A fines del siglo XIX, el filósofo alemán, Friedrich Nietzsche, decretó la muerte de Dios. Muchos interpretaron este anuncio cómo el triunfo, al menos en Europa, de la sociedad secular y agnóstica producto de la victoria de la ilustración moderna. Quizás tengan razón, en cuanto a Europa, pues esa es la zona del mundo donde la mayoría de sus habitantes se describe como no creyente. Pero ese no parece ser el caso en otras latitudes del planeta, donde la religión sigue definiendo vidas y destinos.
Los ataques por parte del terrorismo islámico, ocurridos el 11 de septiembre del 2001, contra la torres gemelas en Nueva York y el Pentágono en Washington DC, despertaron a muchos del sueño secular. Fue un aviso de que el espíritu religioso, para bien o para mal, continúa siendo una fuerza profunda de la condición humana.
El filósofo agnóstico, Yuval Noah Harari, nos ha mostrado uno de los problemas de la modernidad postindustrial e hiper-tecnológica. Los nuevos adelantos en la inteligencia artificial nos presentan, si no se saben manejar bien, con un paisaje más bien distópico: el control total del ser humano por las máquinas.
Pero este escenario posible hace caso omiso de lo más íntimo que existe en la naturaleza humana y que nos distingue de los robots más sofisticados.

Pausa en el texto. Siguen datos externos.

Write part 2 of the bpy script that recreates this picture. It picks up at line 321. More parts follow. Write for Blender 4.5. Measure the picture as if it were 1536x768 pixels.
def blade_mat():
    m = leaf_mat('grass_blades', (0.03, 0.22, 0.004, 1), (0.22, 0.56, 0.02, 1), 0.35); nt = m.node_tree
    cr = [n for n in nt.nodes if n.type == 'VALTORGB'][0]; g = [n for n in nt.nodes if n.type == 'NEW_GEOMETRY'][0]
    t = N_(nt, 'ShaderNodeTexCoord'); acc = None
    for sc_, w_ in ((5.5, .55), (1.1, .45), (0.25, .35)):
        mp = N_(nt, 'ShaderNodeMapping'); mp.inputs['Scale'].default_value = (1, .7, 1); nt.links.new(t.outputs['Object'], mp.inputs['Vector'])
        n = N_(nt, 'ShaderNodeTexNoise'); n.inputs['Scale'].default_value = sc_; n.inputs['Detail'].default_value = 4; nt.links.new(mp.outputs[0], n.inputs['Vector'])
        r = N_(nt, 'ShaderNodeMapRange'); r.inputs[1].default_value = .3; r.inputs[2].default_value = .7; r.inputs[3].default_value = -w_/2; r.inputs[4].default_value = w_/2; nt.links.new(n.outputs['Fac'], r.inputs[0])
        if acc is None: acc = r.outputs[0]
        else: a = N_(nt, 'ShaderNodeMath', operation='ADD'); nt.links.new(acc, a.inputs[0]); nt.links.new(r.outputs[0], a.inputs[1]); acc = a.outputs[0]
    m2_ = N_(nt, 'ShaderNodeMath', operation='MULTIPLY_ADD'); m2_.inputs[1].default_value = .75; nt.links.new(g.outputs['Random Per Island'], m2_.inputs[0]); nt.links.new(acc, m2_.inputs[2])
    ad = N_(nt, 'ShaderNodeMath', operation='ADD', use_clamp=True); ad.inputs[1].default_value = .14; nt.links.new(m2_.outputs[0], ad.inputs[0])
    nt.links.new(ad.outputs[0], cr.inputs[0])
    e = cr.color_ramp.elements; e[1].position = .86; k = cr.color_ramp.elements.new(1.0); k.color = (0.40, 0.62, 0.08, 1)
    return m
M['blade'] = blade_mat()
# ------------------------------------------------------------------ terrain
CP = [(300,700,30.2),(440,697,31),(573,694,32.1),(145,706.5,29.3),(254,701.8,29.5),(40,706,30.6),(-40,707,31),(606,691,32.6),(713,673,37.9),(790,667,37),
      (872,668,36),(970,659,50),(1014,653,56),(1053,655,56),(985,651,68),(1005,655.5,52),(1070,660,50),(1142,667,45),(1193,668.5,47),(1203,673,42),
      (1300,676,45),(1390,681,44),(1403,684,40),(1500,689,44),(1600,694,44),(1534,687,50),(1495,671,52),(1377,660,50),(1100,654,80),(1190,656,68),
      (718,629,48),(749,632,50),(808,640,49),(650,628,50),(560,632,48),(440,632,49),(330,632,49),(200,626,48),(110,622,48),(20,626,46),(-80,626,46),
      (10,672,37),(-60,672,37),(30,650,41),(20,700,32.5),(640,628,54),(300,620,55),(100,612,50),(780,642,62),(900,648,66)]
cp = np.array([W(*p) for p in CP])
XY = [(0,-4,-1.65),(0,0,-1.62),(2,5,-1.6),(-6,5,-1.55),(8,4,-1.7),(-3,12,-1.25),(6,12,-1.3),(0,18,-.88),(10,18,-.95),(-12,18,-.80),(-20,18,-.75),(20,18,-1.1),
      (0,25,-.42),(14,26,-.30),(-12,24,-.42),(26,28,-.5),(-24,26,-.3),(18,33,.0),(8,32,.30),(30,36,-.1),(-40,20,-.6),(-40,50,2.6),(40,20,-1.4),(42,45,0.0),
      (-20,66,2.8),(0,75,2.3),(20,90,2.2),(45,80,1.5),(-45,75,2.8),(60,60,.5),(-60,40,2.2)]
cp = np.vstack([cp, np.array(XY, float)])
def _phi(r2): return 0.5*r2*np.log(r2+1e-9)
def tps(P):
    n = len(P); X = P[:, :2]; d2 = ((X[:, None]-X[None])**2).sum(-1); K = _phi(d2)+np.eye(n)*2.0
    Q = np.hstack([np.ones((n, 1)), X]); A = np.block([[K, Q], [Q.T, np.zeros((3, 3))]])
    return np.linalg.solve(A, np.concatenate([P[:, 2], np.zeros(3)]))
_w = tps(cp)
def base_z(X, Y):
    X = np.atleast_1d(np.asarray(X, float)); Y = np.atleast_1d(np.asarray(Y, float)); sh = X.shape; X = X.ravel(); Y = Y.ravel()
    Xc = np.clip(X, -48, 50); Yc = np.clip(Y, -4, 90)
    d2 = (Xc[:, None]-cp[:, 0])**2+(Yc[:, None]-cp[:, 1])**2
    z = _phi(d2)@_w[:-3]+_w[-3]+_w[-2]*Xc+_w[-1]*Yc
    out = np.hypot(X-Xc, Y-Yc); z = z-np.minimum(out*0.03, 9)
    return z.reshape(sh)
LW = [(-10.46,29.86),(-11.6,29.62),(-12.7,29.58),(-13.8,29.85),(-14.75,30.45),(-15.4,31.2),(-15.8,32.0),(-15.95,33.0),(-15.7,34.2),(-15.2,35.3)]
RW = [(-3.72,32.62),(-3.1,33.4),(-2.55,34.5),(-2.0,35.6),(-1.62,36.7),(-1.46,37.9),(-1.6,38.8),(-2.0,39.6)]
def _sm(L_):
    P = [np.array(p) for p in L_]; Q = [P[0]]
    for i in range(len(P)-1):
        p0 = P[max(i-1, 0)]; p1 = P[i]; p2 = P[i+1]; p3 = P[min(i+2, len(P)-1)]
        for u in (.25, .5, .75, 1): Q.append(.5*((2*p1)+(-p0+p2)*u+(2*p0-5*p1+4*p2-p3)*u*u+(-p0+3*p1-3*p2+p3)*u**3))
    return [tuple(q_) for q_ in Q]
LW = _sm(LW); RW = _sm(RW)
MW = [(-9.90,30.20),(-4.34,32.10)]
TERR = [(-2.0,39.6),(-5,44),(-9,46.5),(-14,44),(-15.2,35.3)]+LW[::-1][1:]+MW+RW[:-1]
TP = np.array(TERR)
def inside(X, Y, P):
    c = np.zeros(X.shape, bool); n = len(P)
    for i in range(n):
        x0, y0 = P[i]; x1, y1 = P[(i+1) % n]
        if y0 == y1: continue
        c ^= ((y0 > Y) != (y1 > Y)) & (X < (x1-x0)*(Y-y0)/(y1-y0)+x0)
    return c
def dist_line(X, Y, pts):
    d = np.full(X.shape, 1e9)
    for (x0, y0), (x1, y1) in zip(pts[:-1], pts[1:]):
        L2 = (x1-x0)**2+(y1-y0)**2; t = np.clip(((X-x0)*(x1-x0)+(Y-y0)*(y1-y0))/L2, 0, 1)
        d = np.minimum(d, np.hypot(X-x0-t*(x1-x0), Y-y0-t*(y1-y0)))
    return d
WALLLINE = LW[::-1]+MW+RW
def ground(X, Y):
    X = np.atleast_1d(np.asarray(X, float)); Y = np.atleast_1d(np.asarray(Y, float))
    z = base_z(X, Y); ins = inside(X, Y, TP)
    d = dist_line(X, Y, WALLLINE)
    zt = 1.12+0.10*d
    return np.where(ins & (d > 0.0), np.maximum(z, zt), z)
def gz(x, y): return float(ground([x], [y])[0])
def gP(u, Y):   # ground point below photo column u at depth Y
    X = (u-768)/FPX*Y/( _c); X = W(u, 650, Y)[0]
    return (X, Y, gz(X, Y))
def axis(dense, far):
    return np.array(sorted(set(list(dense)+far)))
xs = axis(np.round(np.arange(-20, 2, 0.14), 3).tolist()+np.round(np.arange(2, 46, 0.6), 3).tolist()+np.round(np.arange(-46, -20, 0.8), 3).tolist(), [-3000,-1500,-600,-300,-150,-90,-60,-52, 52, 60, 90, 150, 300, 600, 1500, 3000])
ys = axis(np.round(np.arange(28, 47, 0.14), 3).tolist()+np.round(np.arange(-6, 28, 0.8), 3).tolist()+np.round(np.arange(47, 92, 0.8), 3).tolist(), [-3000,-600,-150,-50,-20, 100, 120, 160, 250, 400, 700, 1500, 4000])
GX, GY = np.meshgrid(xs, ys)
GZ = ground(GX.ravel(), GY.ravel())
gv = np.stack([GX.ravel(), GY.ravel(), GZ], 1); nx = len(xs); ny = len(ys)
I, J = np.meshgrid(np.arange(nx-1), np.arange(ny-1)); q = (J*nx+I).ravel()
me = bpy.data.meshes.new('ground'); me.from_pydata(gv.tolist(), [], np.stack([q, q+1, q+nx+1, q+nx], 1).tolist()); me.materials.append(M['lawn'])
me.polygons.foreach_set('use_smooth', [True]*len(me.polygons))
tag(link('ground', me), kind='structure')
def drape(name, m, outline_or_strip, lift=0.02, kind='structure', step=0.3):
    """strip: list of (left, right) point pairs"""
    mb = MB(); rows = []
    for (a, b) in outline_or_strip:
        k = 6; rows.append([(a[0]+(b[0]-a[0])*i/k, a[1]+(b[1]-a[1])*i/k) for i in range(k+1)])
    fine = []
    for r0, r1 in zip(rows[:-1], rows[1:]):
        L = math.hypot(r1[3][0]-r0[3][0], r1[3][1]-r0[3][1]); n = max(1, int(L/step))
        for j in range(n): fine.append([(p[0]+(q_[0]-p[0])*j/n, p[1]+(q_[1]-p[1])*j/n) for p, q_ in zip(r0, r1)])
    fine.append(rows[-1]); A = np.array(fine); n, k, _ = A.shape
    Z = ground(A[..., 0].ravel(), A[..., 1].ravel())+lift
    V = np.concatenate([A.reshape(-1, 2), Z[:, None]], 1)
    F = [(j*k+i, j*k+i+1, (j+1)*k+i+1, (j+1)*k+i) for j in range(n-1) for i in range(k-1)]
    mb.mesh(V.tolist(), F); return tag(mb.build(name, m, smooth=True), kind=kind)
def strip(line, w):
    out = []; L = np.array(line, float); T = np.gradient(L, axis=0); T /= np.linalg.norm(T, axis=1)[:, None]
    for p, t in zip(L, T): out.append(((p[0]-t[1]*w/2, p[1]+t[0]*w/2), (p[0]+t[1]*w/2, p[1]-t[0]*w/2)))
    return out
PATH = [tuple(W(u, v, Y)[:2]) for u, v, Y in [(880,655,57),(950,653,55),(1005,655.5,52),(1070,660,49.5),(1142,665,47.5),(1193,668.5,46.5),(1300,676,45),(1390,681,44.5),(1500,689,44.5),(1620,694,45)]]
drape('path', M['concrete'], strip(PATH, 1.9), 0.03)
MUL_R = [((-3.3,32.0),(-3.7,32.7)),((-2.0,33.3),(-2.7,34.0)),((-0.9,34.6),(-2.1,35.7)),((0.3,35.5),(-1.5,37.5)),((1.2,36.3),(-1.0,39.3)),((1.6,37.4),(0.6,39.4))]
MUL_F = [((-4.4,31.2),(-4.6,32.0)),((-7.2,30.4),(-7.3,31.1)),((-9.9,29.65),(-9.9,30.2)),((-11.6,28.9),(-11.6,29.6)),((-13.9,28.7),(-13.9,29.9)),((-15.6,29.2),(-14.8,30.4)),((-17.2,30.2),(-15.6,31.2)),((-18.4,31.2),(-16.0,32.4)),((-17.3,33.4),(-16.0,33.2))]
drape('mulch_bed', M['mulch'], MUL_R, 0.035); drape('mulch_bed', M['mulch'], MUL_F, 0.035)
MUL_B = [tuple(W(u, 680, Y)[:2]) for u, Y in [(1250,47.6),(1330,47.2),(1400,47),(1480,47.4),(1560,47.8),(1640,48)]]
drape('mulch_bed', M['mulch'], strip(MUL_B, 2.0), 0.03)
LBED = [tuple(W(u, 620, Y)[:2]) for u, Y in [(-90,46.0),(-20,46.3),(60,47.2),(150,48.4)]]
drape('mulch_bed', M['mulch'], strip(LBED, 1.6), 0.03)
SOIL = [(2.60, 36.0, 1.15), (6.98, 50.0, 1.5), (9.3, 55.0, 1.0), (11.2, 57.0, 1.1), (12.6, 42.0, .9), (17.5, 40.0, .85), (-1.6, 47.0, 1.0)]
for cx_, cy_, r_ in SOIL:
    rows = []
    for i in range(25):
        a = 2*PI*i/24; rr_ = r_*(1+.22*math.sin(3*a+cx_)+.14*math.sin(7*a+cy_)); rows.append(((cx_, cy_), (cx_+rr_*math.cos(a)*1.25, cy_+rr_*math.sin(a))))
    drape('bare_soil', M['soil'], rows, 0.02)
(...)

Cosas en las que el espíritu religioso – aunque no sólo el espíritu religioso – ha puesto énfasis: el amor, la solidaridad, el sentido de la vida, el misterio de la naturaleza.
Es por eso que quizás este año haya recaído el Premio Nobel de Literatura en un escritor católico: Jon Fosse.
Autor noruego, Fosse es, sobre todo, un dramaturgo y novelista que imprime gran lirismo a su prosa. Sus temas son los que nuestra sociedad hipertecnologizada pretende abandonar y que han preocupado a los seres humanos desde que estos existen. Se pueden reducir a esto: la existencia humana no puede reducirse a la tecnologización de la naturaleza y de la sociedad.
En cierto sentido, los populismos del siglo XXI también son rebeliones contra esta tendencia a ver al ser humano como un dato o como un medio para cualquier otro fin. El problema es que, como lo hemos atestiguado, los populismos no proponen soluciones viables, sino que son un conjunto de callejones sin salida.
Nada más alejado de la mentalidad populista y autoritaria que la obra de Fosse. En ella se conjugan un temple liberal con una visión espiritual de la condición humana. En ella, la libertad se concibe como una gran búsqueda de sentido como respuesta a los más profundos dilemas que se despliegan en las peripecias de sus personajes en grandes obras de teatro, novelas y otros escritos.
Los miembros de la academia sueca describieron muy bien las razones para otorgarle el premio a Fosse. Lo recibió “por su prosa innovadora y por dar voz a lo que no se puede decir”. En el centro de la obra de Fosse hay un misterio que busca revelarse. A nosotros, sus agradecidos lectores, nos corresponde descubrirlo.